MURDER victims Willie and Julie le Roux were buried yesterday at a small cemetery in the Harkerville forest near Plettenberg Bay.
Grieving relatives travelled from across the country to attend the funeral while Plettenberg Bay residents and relatives filled the local NG Kerk to capacity for the memorial service.
The Le Roux couple’s bodies were found on their smallholding near Kranshoek last Monday, a day after police discovered their stolen car abandoned at a KwaNokuthula training college.
Police said Julie le Roux, 50, was shot in the forehead at point-blank range and her husband, aged 53, was killed by numerous blows to the head with a heavy, blunt object and was also stabbed in the heart, possibly with a screwdriver.
Both were murdered with their hands wired together and Willie’s feet were also bound with wire. Julie’s body was found in a bedroom of the main house and Willie was found in one of two chalets on the property, some distance from the main house.
Ds Emile Naude told the service there was no rational explanation for such acts of “senseless cruelty”.
Naude said the Le Roux murders were the second incident of violent crime to rock the Plett community in just three weeks. He was referring to the murder of Wittedrift pensioner Johanna Blignault, 78, a crime which led to the arrest of two teenagers.
It also emerged yesterday that two of the three KwaNokuthula men arrested for the Le Roux murders were recently sacked from the construction business operated by Le Roux and his brother Ben.
Ben le Roux said Bongani Mateyise, 23, and Luvovo Ngabon, 21, had both been employees of Le Roux Builders. Mateyise was fired about three months ago for stealing a co-worker’s shoes. Ngabon was dismissed about a month ago for stealing a bottle of sparkling wine from a client of the company.
“We later took Luvovo back because Willie felt sorry for him, but then had to lay him off again about two weeks ago, along with most of our other workers, because we had no work for them.”
Ben said he and his brother had worked together for 10 years. “I miss him so much. I don’t know how I am going to carry on without him.”
He confirmed that he was the first to find the bodies of his brother and sister-in-law, and that a pillow was used to muffle the gunshot which killed Julie.
Police are testing a .38 revolver recovered after being stolen from the Le Roux property, to establish whether it was the murder weapon.

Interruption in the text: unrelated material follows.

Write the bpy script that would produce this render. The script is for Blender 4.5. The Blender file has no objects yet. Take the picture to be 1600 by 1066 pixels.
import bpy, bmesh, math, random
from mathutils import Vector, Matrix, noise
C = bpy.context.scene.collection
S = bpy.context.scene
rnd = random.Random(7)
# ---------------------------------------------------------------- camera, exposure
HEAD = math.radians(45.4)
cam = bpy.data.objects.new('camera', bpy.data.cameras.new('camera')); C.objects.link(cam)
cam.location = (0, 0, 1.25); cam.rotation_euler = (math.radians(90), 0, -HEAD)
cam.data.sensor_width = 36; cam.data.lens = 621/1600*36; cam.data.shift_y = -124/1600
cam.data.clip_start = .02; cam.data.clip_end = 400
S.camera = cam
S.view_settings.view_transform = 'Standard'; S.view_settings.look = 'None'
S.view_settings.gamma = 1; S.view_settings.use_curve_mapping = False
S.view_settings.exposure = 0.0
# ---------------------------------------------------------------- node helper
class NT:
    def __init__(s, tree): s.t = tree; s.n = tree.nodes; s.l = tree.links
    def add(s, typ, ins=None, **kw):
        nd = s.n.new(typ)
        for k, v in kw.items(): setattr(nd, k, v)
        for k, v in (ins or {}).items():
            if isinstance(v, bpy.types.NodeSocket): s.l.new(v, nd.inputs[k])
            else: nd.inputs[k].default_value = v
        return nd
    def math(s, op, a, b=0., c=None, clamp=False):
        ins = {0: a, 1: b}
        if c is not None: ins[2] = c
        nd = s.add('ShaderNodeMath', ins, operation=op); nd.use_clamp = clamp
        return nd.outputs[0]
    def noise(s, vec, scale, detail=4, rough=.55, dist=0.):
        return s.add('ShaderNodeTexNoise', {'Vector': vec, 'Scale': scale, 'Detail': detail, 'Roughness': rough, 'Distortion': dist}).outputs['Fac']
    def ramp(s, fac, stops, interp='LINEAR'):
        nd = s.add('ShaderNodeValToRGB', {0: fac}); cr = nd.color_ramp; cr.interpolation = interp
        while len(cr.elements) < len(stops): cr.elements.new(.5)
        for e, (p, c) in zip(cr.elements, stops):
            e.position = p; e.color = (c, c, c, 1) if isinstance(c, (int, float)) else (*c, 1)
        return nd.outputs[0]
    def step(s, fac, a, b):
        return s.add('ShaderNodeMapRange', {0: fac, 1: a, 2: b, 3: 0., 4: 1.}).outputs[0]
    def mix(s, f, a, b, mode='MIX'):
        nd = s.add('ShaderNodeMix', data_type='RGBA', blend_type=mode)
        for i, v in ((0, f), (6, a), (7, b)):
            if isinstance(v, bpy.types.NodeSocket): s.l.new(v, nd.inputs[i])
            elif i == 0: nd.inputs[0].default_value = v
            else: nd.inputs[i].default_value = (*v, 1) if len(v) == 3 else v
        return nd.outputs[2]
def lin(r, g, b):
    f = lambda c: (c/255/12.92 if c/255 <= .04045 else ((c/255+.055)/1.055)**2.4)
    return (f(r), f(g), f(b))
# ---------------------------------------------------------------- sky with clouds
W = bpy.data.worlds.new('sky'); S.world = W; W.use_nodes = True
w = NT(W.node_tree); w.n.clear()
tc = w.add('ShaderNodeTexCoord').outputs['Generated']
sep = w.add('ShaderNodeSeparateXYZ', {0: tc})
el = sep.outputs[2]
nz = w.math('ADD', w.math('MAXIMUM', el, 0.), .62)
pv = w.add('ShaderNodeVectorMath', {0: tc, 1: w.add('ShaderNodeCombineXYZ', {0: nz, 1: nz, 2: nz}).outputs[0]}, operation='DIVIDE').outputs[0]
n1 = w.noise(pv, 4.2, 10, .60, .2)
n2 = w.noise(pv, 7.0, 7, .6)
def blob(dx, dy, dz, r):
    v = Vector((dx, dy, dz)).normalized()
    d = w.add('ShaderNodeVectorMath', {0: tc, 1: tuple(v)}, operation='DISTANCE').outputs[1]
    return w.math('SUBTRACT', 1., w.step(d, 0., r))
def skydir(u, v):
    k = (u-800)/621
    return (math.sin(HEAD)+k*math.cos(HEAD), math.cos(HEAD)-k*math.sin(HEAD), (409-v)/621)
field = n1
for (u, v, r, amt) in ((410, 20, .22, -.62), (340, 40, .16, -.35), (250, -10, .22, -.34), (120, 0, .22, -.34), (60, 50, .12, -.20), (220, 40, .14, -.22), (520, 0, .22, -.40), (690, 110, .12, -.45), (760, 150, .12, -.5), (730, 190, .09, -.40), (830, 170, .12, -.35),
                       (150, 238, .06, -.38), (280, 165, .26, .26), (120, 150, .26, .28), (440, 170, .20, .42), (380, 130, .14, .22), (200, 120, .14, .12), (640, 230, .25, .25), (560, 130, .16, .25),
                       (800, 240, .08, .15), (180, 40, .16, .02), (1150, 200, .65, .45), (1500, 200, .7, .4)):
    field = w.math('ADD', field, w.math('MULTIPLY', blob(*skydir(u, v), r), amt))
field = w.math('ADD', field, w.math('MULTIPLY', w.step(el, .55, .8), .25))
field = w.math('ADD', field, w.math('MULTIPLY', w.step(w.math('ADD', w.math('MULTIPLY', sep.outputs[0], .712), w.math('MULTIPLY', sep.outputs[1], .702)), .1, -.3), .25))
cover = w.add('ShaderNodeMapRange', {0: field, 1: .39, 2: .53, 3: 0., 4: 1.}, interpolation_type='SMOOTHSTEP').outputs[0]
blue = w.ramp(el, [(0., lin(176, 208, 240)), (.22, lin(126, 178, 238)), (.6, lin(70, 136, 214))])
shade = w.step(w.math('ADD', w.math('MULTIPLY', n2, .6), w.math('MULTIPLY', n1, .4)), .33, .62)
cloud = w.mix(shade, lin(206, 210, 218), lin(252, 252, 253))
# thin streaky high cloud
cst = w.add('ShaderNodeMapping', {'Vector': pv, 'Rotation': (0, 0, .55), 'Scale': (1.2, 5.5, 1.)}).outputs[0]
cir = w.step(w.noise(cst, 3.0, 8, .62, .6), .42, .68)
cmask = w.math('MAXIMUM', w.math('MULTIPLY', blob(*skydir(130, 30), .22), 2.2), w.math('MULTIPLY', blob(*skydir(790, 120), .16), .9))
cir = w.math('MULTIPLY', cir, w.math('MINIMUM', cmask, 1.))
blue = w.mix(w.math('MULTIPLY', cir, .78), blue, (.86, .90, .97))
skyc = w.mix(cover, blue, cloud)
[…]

Mateyise, Ngabon, and Silengiswe Singaphi, 20, made a first appearance in the Plett Magistrate’s Court on Tuesday this week following their arrest in Nekkies, Knysna, on Saturday.
Mateyise’s antics of winking at the packed gallery upon entering and leaving the courtroom infuriated the victims’ family.
The three are to appear in court again next Wednesday. They have not yet been asked to plead and are in jail.